- **SET EXERCISE**:
Begin at the first line of the data and copy each line through the one containing "return CAM + d * ((Y - CAM.y) / d.y)", that line included, with no pictures.

- **DATASET SECTION**:
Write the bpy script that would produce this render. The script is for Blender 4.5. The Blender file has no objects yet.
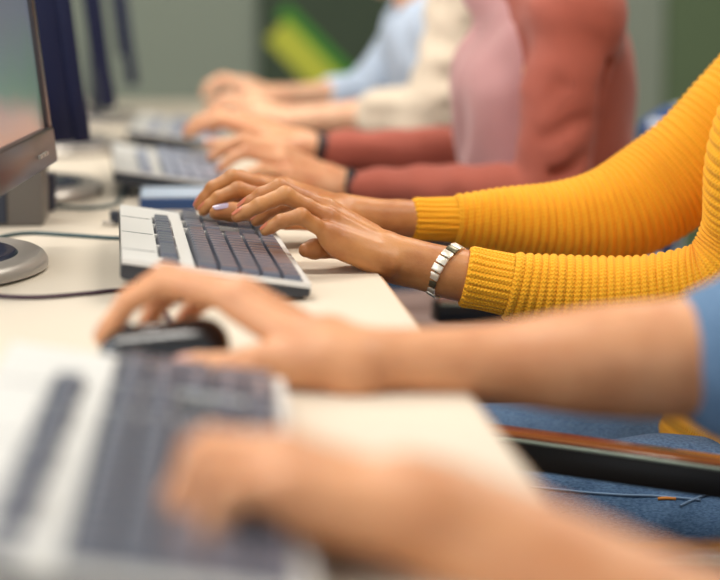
import bpy, bmesh, math, random
import numpy as np
from mathutils import Vector, Matrix, Euler

# ------------------------------------------------------------------ camera, world, lights, exposure
S = bpy.context.scene
COL = S.collection
FPX = 1900.0
CAM = Vector((0.0, 0.0, 1.01))
DESK = 0.74
VPX, VPY = 170.0, -5.0                      # vanishing point of the row of desks
W, H = 720.0, 580.0
pitch = math.atan((H / 2 - VPY) / FPX)
yaw = math.atan((W / 2 - VPX) * math.cos(pitch) / FPX)
fwd = Vector((math.sin(yaw) * math.cos(pitch), math.cos(yaw) * math.cos(pitch), -math.sin(pitch)))
rgt = Vector((math.cos(yaw), -math.sin(yaw), 0))
upv = rgt.cross(fwd)


def P(px, py, Y):
    """the point of the room at distance Y down the row, seen at (px, py) of the photograph"""
    d = fwd * FPX + rgt * (px - W / 2) - upv * (py - H / 2)
    return CAM + d * ((Y - CAM.y) / d.y)


cd = bpy.data.cameras.new('camera')
cam = bpy.data.objects.new('camera', cd)
COL.objects.link(cam)
cam.location = CAM
cam.rotation_euler = Matrix((rgt, upv, -fwd)).transposed().to_euler()
cd.sensor_width = 36
cd.lens = FPX / W * 36
cd.dof.use_dof = True
cd.dof.focus_distance = 1.90
cd.dof.aperture_fstop = 2.6
S.camera = cam
S.view_settings.view_transform = 'Standard'
S.view_settings.look = 'None'
S.view_settings.exposure = -0.06
S.view_settings.gamma = 1
S.view_settings.use_curve_mapping = False

wd = bpy.data.worlds.new('world')
S.world = wd
wd.use_nodes = True
wd.node_tree.nodes['Background'].inputs[0].default_value = (0.86, 0.93, 1.0, 1)
wd.node_tree.nodes['Background'].inputs[1].default_value = 0.95


def area(name, loc, target, sx, sy, power, col):
    l = bpy.data.lights.new(name, 'AREA')
    l.shape = 'RECTANGLE'
    l.size = sx
    l.size_y = sy
    l.energy = power
    l.color = col
    o = bpy.data.objects.new(name, l)
    COL.objects.link(o)
    o.location = loc
    o.rotation_euler = (Vector(target) - Vector(loc)).to_track_quat('-Z', 'Y').to_euler()
    return o


area('window_daylight', (-2.3, 1.2, 1.9), (0.3, 2.2, 0.8), 3.6, 1.6, 50, (0.92, 0.96, 1.0))
CEIL = [(-0.6, 1.2), (-0.6, 3.2), (1.4, 1.2), (1.4, 3.2)]
for x, y in CEIL:
    area('ceiling_lamp_light', (x, y, 2.74), (x, y, 0), 1.1, 0.5, 22 if y < 2 else 34, (1.0, 0.95, 0.88))


# ------------------------------------------------------------------ materials
def srgb(r, g, b):
    def f(c):
        c /= 255.0
        return c / 12.92 if c <= 0.04045 else ((c + 0.055) / 1.055) ** 2.4
    return (f(r), f(g), f(b), 1)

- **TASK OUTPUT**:
Write the bpy script that would produce this render. The script is for Blender 4.5. The Blender file has no objects yet.
import bpy, bmesh, math, random
import numpy as np
from mathutils import Vector, Matrix, Euler

# ------------------------------------------------------------------ camera, world, lights, exposure
S = bpy.context.scene
COL = S.collection
FPX = 1900.0
CAM = Vector((0.0, 0.0, 1.01))
DESK = 0.74
VPX, VPY = 170.0, -5.0                      # vanishing point of the row of desks
W, H = 720.0, 580.0
pitch = math.atan((H / 2 - VPY) / FPX)
yaw = math.atan((W / 2 - VPX) * math.cos(pitch) / FPX)
fwd = Vector((math.sin(yaw) * math.cos(pitch), math.cos(yaw) * math.cos(pitch), -math.sin(pitch)))
rgt = Vector((math.cos(yaw), -math.sin(yaw), 0))
upv = rgt.cross(fwd)


def P(px, py, Y):
    """the point of the room at distance Y down the row, seen at (px, py) of the photograph"""
    d = fwd * FPX + rgt * (px - W / 2) - upv * (py - H / 2)
    return CAM + d * ((Y - CAM.y) / d.y)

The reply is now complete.